## Challenge
Exclude the pictures and return every line exactly as written.

## Material
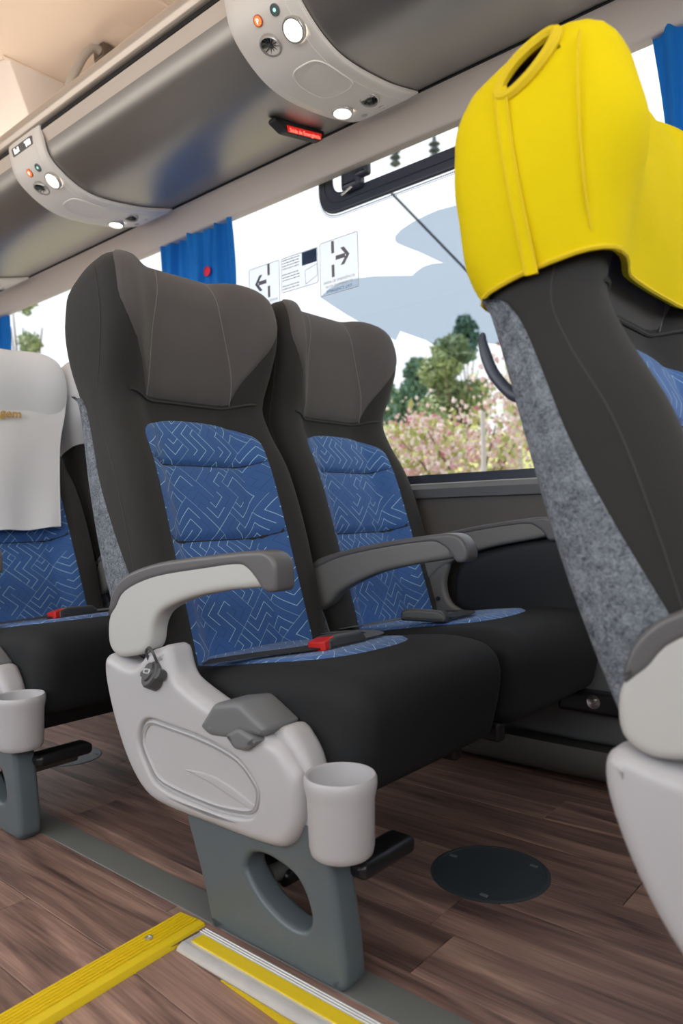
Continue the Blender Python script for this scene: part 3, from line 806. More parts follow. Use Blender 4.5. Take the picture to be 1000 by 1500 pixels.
def patch(mb, fn, nu, nv, off, edge, uvf=None, puff=0.0, pe=.5):
    """raised patch: fn(u,v)->point on the body, u,v in 0..1, lifted along the normal, rim sunk"""
    P = [[fn(j / nu, i / nv) for j in range(nu + 1)] for i in range(nv + 1)]
    Q = []
    for i in range(nv + 1):
        row = []
        for j in range(nu + 1):
            du = P[i][min(j + 1, nu)] - P[i][max(j - 1, 0)]; dv = P[min(i + 1, nv)][j] - P[max(i - 1, 0)][j]
            n = du.cross(dv)
            n = n.normalized() if n.length > 1e-12 else Vector((1, 0, 0))
            u, v = j / nu, i / nv
            lift = off + puff * (max(0, math.sin(math.pi * u)) ** pe) * (max(0, math.sin(math.pi * v)) ** pe)
            if i in (0, nv) or j in (0, nu): lift = edge
            row.append(P[i][j] + n * lift)
        Q.append(row)
    mb.grid(Q, [[uvf(j / nu, i / nv) for j in range(nu + 1)] for i in range(nv + 1)] if uvf else None)
    return mb
def back_body(parent, mat='black'):
    hs = [-.06 + (H1 + .06) * k / 44 for k in range(45)] + crown(H1, 9, HT - .001)
    return MB().loft([[bp(a, h, d) for a, d in section(h)] for h in hs]).build('backrest', mat, parent, sharp=70)
def edge_tube(parent, name, pts, r, mat): return MB().tube(pts, r, 6).build(name, mat, parent)

BW = .158
def blue_pads(parent):
    segs = ((-.05, .2665), (.2675, .4365), (.4375, .545))
    for q, (h0, h1) in enumerate(segs):
        def fn(u, v, h0=h0, h1=h1, q=q):
            h = h0 + (h1 - h0) * v; s = 2 * u - 1; wd = BW
            if q == 2:   # rounded shoulders at the top
                wd = BW * (1 - .30 * max(0, (v - .35) / .65) ** 2.6)
                h = h - .016 * abs(s) ** 3 * v
            a = s * wd; w_, b, m, r = dims(h); s2 = a / (w_ - .036)
            return bp(a, h, m + (b - m) * sms((abs(s2) - .50) / .44))
        def uvf(u, v, h0=h0, h1=h1): return ((2 * u - 1) * BW, h0 + (h1 - h0) * v)
        mb = patch(MB(), fn, 30, 18, .003, -.0005, uvf, puff=.012, pe=.4)
        mb.build('back_pad', 'blue', parent, sharp=80)

def headrest_panel(parent):
    hs = [.585 + (H1 - .585) * k / 20 for k in range(21)] + crown(H1, 7, HT - .004)
    def sl(h): return .66 + .50 * sms((h - .585) / .17)
    N = len(hs) - 1
    def fn(u, v):
        x = v * N; i = min(int(x), N - 1); h = hs[i] + (hs[i + 1] - hs[i]) * (x - i)
        return front(h, (2 * u - 1) * sl(h))
    o = patch(MB(), fn, 40, N, .0035, -.003).build('headrest_panel', 'grey', parent, sharp=80)
    for sd in (-1, 1):
        pts = []
        for k in range(26):
            h = .588 + (.862 - .588) * k / 25; s = sd * (.64 - .22 * sms((h - .588) / .25))
            q = front(h, s); f = (front(h, s + .01) - front(h, s - .01)).cross(front(h + .004, s) - front(h - .004, s)).normalized()
            pts.append(q + f * .0036)
        edge_tube(o, 'stitch_line', pts, .0011, 'thread')
    pts = [front(.584, -.95 + 1.9 * k / 30) + Vector((.002, 0, 0)) for k in range(31)]
    edge_tube(parent, 'welt', pts, .003, 'seam')
    for sd in (-1, 1):     # seam running up the side of each bolster
        pts = []
        for k in range(60):
            h = -.02 + .84 * k / 59; w_, b, m, r = dims(h)
            pts.append(bp(sd * (w_ + .0012), h, b - .036 - .012))
        edge_tube(parent, 'side_seam', pts, .0016, 'seam')
    return o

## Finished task
Continue the Blender Python script for this scene: part 3, from line 806. More parts follow. Use Blender 4.5. Take the picture to be 1000 by 1500 pixels.
def patch(mb, fn, nu, nv, off, edge, uvf=None, puff=0.0, pe=.5):
    """raised patch: fn(u,v)->point on the body, u,v in 0..1, lifted along the normal, rim sunk"""
    P = [[fn(j / nu, i / nv) for j in range(nu + 1)] for i in range(nv + 1)]
    Q = []
    for i in range(nv + 1):
        row = []
        for j in range(nu + 1):
            du = P[i][min(j + 1, nu)] - P[i][max(j - 1, 0)]; dv = P[min(i + 1, nv)][j] - P[max(i - 1, 0)][j]
            n = du.cross(dv)
            n = n.normalized() if n.length > 1e-12 else Vector((1, 0, 0))
            u, v = j / nu, i / nv
            lift = off + puff * (max(0, math.sin(math.pi * u)) ** pe) * (max(0, math.sin(math.pi * v)) ** pe)
            if i in (0, nv) or j in (0, nu): lift = edge
            row.append(P[i][j] + n * lift)
        Q.append(row)
    mb.grid(Q, [[uvf(j / nu, i / nv) for j in range(nu + 1)] for i in range(nv + 1)] if uvf else None)
    return mb
def back_body(parent, mat='black'):
    hs = [-.06 + (H1 + .06) * k / 44 for k in range(45)] + crown(H1, 9, HT - .001)
    return MB().loft([[bp(a, h, d) for a, d in section(h)] for h in hs]).build('backrest', mat, parent, sharp=70)
def edge_tube(parent, name, pts, r, mat): return MB().tube(pts, r, 6).build(name, mat, parent)

BW = .158
def blue_pads(parent):
    segs = ((-.05, .2665), (.2675, .4365), (.4375, .545))
    for q, (h0, h1) in enumerate(segs):
        def fn(u, v, h0=h0, h1=h1, q=q):
            h = h0 + (h1 - h0) * v; s = 2 * u - 1; wd = BW
            if q == 2:   # rounded shoulders at the top
                wd = BW * (1 - .30 * max(0, (v - .35) / .65) ** 2.6)
                h = h - .016 * abs(s) ** 3 * v
            a = s * wd; w_, b, m, r = dims(h); s2 = a / (w_ - .036)
            return bp(a, h, m + (b - m) * sms((abs(s2) - .50) / .44))
        def uvf(u, v, h0=h0, h1=h1): return ((2 * u - 1) * BW, h0 + (h1 - h0) * v)
        mb = patch(MB(), fn, 30, 18, .003, -.0005, uvf, puff=.012, pe=.4)
        mb.build('back_pad', 'blue', parent, sharp=80)

def headrest_panel(parent):
    hs = [.585 + (H1 - .585) * k / 20 for k in range(21)] + crown(H1, 7, HT - .004)
    def sl(h): return .66 + .50 * sms((h - .585) / .17)
    N = len(hs) - 1
    def fn(u, v):
        x = v * N; i = min(int(x), N - 1); h = hs[i] + (hs[i + 1] - hs[i]) * (x - i)
        return front(h, (2 * u - 1) * sl(h))
    o = patch(MB(), fn, 40, N, .0035, -.003).build('headrest_panel', 'grey', parent, sharp=80)
    for sd in (-1, 1):
        pts = []
        for k in range(26):
            h = .588 + (.862 - .588) * k / 25; s = sd * (.64 - .22 * sms((h - .588) / .25))
            q = front(h, s); f = (front(h, s + .01) - front(h, s - .01)).cross(front(h + .004, s) - front(h - .004, s)).normalized()
            pts.append(q + f * .0036)
        edge_tube(o, 'stitch_line', pts, .0011, 'thread')
    pts = [front(.584, -.95 + 1.9 * k / 30) + Vector((.002, 0, 0)) for k in range(31)]
    edge_tube(parent, 'welt', pts, .003, 'seam')
    for sd in (-1, 1):     # seam running up the side of each bolster
        pts = []
        for k in range(60):
            h = -.02 + .84 * k / 59; w_, b, m, r = dims(h)
            pts.append(bp(sd * (w_ + .0012), h, b - .036 - .012))
        edge_tube(parent, 'side_seam', pts, .0016, 'seam')
    return o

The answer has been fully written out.